Correct. My point was that the system as a whole (high-pressure vessel, whip, and low-pressure vessel) does not experience a change in energy, if the system is adequately insulated from the atmosphere. Due to the increase in volume between the first state and final state of the gas, the final equilibrium temperature of the gas at intermediate pressure will be lower than the equilibrium temperature of either gas volume prior to opening the valve. However, the difference in temperatures of the metals in both vessels is only a transient phenomenon, and the metals of both vessels will eventually reach equilibrium through slow thermal conduction of the gasses if the system is adequately insulated from the atmosphere. So jimmyw's instincts are, partially, correct!
...//... what does Queen have to do with kinetic theory?
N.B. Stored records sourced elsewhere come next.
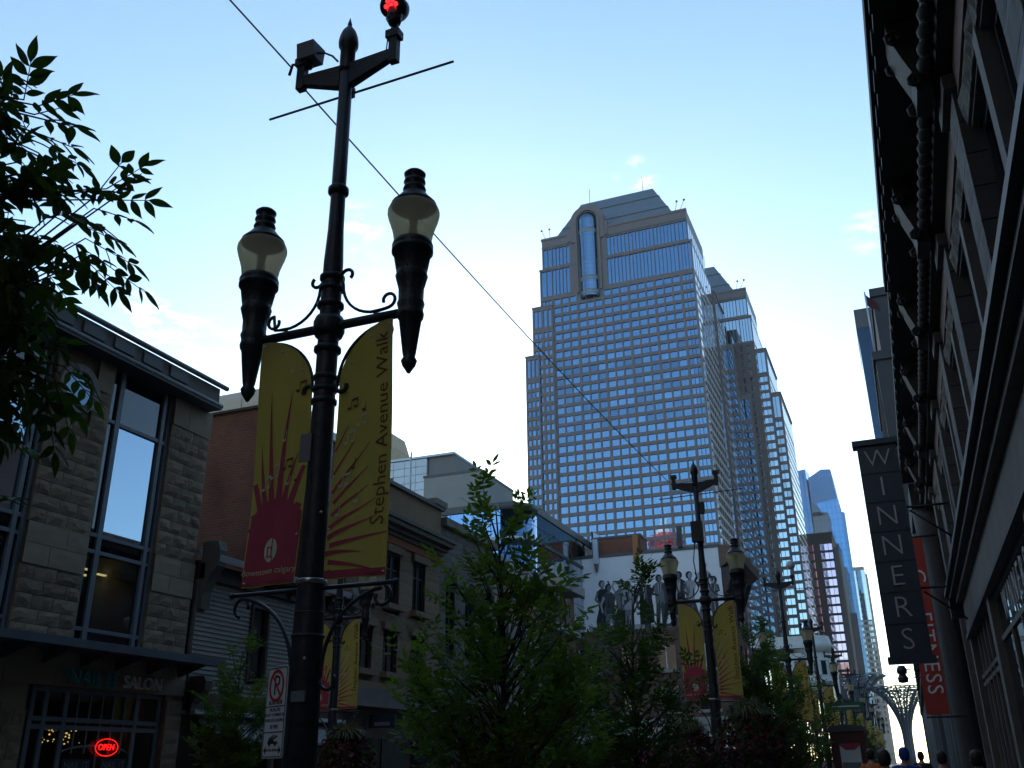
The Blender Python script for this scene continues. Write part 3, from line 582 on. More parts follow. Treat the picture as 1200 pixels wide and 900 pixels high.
for i, (x, z0, H, kind, ml, mt_, ln) in enumerate(figs):
    base_lay = lay; lay = [MB() for _ in range(4)]
    rf = random.Random(60 + i); Y0 = MY + .18 - .002 * i; lg, to, ar, fa = FIG[kind]; fl = rf.choice((-1, 1))
    W = lambda q: [(x + fl * u * H * .95 + ln * v * 1.2, z0 + v * H) for u, v in q]
    hx, hz = x + ln * .93 * 1.2, z0 + H * .935
    for pl, l, d in ((fa, (mt_ + 1) % 4, 0), (lg, ml, .004), (to, mt_, .008), (ar, (mt_ + 2) % 4, .012)): blob(lay[l], W(pl)[::fl], Y0 - d)
    blob(lay[2], W([(-.03, .84), (-.025, .90), (.025, .90), (.03, .84)])[::fl], Y0 - .013); blob(lay[0 if i % 3 else 1], ell(hx - fl * .05, hz + .05, .40, .46), Y0 - .014); blob(lay[2 if i % 2 else 3], ell(hx + fl * .07, hz - .03, .25, .35), Y0 - .017)
    for e in (-.06, .10): blob(lay[0], ell(hx + fl * .07 + e, hz + .03, .045, .03, 6), Y0 - .020)
    blob(lay[1], ell(hx + fl * .09, hz - .22, .08, .03, 6), Y0 - .020); blob(lay[1], [(hx + fl * .06, hz), (hx + fl * .12, hz - .1), (hx + fl * .05, hz - .1)][::fl], Y0 - .020)
    if kind in ('coat', 'stand'): blob(lay[3], W([(-.02, .62), (-.035, .85), (.035, .85), (.01, .60)])[::fl], Y0 - .010); blob(lay[0], W([(-.008, .62), (-.008, .84), (.012, .84), (.010, .60)])[::fl], Y0 - .011)
    for q in range(3): u = rf.uniform(-.07, .05); v = rf.uniform(.1, .7); blob(lay[rf.randrange(4)], W([(u, v), (u + .015, v + .14), (u + .03, v + .15), (u + .035, v)])[::fl], Y0 - .015)
    al = MB(); mi = []
    for q in range(4): al.add(lay[q].v, lay[q].f); mi += [q] * len(lay[q].f)
    fo = al.build('mural_figure', MURG, t); fo.data.polygons.foreach_set('material_index', mi); lay = base_lay
blob(lay[3], [(-34, 16.3), (-19, 16.3), (-19, 17.0), (-24, 16.7), (-30, 16.9), (-34, 16.6)], MY + .19); blob(lay[1], [(-26, 16.35), (-19, 16.35), (-19.2, 17.3), (-23, 17.0)], MY + .188)
for b_, m_ in zip(lay, MURG):
    if b_.v: b_.build('mural_ground', m_, t)
t = thing('flagpole', 'white pole with a small red flag on the mural building roof', 'flagpole', (-19.3, MY + .9, 25)); MB().tube([(-19.5, MY + .9, 25), (-20.2, MY + .9, 33)], .1, 6).build('pole', WHITE, t); MB().prism([(-20.15, MY + .85, 31.2), (-19.75, MY + .85, 31.0), (-19.7, MY + .85, 32.6), (-20.2, MY + .85, 32.8)], (0, .06, 0)).build('flag', REDP, t)

# ------------------------------------------------------------------ tower with red pod, behind the camera: it shows as a reflection in the granite tower
t = thing('observation_tower', 'observation tower with red pod reflected in the tower windows', 'tower', (-166, -150, 0))
MB().lathe([(9, 0), (6, 40), (4.6, 150), (5, 156)], (-166, -150, 0), 20).build('shaft', CONC, t)
MB().lathe([(6, 156), (11, 161), (14, 164), (14.5, 170), (13, 174), (9, 177)], (-166, -150, 0), 28).build('pod', mat('red pod', (.62, .03, .03), .5, var=.05), t)
MB().lathe([(13.9, 165.5), (14.7, 166), (14.7, 168.5), (14, 169)], (-166, -150, 0), 28, closed=False).build('window_band', WGLASS, t); MB().lathe([(9, 177), (6, 180), (5.5, 184), (1, 186), (.5, 192), (.4, 200)], (-166, -150, 0), 20).build('crown', WHITE, t)

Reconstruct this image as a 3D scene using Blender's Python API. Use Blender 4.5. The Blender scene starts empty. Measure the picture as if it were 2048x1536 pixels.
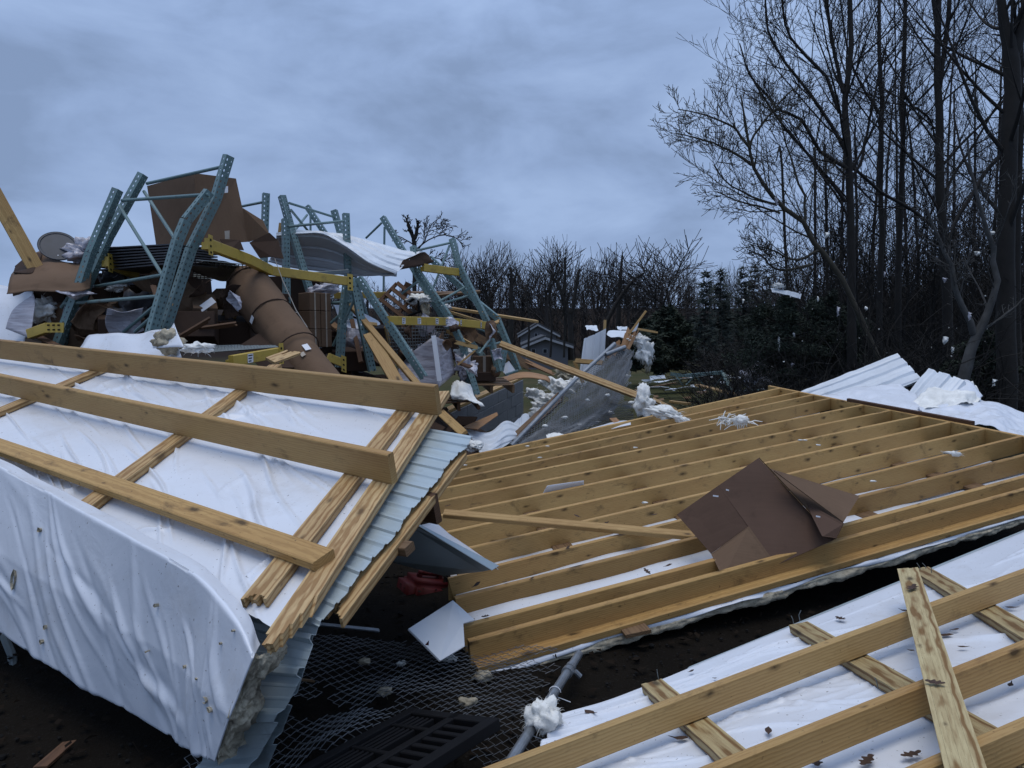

I dropped back to see where this thread had gone. I'm not here to restart a flame war, but I did ask the original question, and I worked hard to understand the answers given. Windapp's answer quoted above and his other answers are the best I saw. I agree with all he wrote. The only difference I saw between what he wrote, and my personal conclusions were:It is true that no work is being done on the system as a whole. However, work is being done by the gas in the bank to push the air through the hose. The expansion is why the air in the bank cools. If no work was being done during the expansion, there would be no cooling. Conversely, work is being done on the gas in the cylinder being filled when the gas that is already in there is compressed by the gas that is entering from the other cylinder. It is all a matter of point of view, and where exactly you draw your system boundaries to most easily solve the problem.
The easiest way to look at it is this:
The gas remaining in the bank is undergoing a reversible expansion as it pushes out gas into the tank being filled. It cools due to this expansion.
The gas flowing between the two tanks is undergoing a free expansion as it flows from the one tank to the other. Then Enthalpy remains unchanged. Because of this, depending on the pressure difference, it can either get a little bit warmer or a little bit cooler depending on the gas and pressure difference. If it was an ideal gas, the temperature would remain unchanged. It is not, so it changes a bit.
The gas in the tank being filled is compressed in a way that is somewhere between reversible and irreversible. It heats up substantially as a result of this compression.
The reason why this problem is confusing is that there is no simple equation to describe this event which is highly path dependent (exactly how the transfer occurs affects the final result), and is very far from steady state. Then you add the Wikipedia trained engineers who think that the JT effect somehow replaces the ideal gas law, and the problem gets that much more confusing.